— BEGIN MATERIAL FOR THIS TASK —

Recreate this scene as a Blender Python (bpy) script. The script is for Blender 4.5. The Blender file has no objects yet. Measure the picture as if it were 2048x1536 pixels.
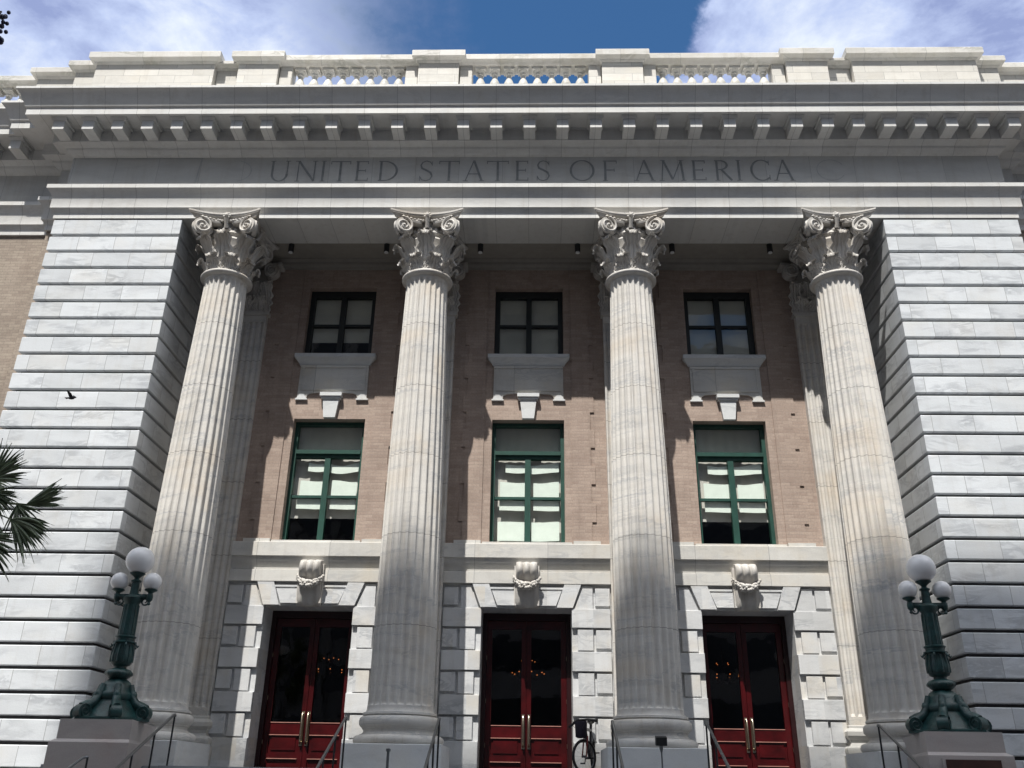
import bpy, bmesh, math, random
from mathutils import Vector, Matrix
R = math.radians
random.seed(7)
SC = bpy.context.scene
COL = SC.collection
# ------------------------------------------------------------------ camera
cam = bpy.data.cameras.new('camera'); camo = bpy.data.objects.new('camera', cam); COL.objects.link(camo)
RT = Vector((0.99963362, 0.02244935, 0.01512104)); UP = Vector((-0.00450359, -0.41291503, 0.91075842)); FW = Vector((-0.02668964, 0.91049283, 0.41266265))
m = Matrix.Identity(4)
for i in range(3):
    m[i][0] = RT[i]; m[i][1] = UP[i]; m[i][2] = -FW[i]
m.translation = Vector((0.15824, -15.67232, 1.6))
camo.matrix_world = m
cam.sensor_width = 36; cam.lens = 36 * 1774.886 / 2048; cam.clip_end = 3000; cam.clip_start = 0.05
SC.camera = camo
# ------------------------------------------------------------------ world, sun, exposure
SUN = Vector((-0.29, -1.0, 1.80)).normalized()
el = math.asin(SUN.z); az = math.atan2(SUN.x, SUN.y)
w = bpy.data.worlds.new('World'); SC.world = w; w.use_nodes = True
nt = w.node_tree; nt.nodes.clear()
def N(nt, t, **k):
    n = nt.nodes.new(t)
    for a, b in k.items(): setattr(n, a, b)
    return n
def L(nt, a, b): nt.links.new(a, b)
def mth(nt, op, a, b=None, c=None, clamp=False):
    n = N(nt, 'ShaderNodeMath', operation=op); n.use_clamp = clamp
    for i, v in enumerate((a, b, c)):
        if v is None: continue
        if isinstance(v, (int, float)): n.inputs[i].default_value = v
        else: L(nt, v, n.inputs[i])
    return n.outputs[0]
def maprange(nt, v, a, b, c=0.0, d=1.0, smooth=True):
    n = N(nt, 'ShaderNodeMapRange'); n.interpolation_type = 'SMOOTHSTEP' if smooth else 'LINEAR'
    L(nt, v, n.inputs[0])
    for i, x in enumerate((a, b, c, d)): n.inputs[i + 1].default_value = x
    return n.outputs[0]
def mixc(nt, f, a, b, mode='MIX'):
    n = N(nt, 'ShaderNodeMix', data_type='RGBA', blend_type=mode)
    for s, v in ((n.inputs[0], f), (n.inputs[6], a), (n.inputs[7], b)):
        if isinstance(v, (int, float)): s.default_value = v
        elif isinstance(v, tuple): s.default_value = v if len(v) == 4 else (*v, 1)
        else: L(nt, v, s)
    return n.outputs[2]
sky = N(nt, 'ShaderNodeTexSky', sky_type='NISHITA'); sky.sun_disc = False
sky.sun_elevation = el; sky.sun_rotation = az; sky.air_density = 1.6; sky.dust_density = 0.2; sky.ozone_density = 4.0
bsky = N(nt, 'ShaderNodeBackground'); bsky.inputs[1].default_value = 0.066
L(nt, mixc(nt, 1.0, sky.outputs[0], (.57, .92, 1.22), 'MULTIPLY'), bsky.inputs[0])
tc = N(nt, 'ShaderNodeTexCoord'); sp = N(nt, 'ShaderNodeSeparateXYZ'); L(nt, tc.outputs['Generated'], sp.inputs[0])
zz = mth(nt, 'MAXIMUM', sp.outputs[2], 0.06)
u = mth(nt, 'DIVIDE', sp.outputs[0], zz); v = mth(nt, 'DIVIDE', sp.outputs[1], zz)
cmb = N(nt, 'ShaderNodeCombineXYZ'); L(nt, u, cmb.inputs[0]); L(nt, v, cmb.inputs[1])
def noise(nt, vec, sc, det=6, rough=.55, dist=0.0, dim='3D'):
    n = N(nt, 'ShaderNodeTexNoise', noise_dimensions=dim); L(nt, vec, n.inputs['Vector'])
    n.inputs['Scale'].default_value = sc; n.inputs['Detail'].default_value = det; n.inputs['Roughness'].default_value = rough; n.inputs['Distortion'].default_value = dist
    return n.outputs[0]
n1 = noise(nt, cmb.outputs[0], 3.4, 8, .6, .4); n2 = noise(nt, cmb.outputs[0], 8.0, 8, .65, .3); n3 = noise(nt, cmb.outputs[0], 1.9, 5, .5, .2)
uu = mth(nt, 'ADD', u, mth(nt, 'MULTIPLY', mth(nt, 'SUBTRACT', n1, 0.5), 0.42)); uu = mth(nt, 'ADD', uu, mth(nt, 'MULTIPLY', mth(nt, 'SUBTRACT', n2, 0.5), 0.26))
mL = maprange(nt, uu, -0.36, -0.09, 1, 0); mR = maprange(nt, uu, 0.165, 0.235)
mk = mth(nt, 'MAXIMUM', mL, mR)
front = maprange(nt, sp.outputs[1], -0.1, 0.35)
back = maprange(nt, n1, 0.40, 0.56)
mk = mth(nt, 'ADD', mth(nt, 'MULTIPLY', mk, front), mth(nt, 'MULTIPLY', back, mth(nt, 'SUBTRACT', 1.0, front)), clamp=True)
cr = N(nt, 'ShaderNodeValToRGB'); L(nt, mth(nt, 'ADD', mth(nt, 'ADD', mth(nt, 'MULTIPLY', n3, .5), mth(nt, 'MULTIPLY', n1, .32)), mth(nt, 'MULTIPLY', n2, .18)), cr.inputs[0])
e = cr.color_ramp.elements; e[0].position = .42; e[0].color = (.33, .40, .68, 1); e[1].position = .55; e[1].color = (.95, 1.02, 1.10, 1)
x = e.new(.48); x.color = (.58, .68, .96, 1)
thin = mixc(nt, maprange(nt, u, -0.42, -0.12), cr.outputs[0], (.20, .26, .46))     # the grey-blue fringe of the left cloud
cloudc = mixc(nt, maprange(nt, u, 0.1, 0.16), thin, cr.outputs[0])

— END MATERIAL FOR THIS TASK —
— BEGIN MATERIAL FOR THIS TASK —

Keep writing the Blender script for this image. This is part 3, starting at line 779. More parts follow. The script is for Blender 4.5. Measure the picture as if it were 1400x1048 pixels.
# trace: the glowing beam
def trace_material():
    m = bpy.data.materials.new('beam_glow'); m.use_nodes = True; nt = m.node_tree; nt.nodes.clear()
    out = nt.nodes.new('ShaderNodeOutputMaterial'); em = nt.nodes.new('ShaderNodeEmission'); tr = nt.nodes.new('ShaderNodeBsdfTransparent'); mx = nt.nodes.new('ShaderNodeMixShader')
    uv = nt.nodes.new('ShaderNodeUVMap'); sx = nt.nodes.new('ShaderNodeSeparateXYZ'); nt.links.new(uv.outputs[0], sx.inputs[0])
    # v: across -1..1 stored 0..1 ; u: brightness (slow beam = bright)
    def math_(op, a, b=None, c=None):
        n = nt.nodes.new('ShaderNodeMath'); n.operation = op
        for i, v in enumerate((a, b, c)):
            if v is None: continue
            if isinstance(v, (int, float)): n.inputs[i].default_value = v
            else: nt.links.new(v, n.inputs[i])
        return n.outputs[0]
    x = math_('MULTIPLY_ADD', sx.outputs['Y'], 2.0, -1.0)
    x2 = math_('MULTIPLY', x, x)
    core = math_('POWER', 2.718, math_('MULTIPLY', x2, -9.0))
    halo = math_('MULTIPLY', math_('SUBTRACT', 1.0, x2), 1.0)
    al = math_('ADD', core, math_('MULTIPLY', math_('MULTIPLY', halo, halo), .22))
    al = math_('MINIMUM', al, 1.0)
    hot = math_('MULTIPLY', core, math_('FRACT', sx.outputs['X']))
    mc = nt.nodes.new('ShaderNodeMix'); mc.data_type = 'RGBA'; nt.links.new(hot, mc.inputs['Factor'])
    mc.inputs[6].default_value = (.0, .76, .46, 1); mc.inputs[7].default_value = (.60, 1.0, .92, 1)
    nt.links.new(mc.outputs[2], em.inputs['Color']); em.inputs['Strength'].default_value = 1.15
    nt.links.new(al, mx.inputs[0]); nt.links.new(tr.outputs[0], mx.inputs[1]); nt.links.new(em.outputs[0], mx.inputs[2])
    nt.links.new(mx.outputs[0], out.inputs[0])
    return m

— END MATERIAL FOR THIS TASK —
— BEGIN MATERIAL FOR THIS TASK —

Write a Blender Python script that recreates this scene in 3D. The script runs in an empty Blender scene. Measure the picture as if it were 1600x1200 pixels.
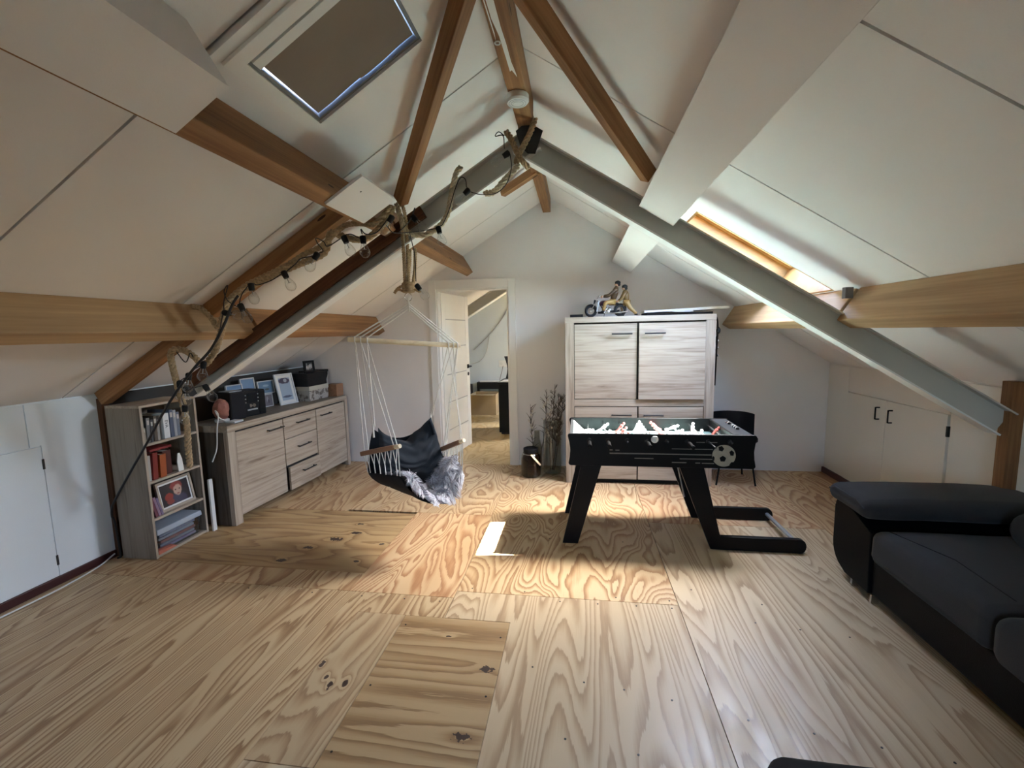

— END MATERIAL FOR THIS TASK —

Copy all lines from the material that include "objects".

Recreate this scene as a Blender Python (bpy) script. The script is for Blender 4.5. The Blender file has no objects yet. Measure the picture as if it were 2048x1536 pixels.
cam = bpy.data.cameras.new('camera'); camo = bpy.data.objects.new('camera', cam); COL.objects.link(camo)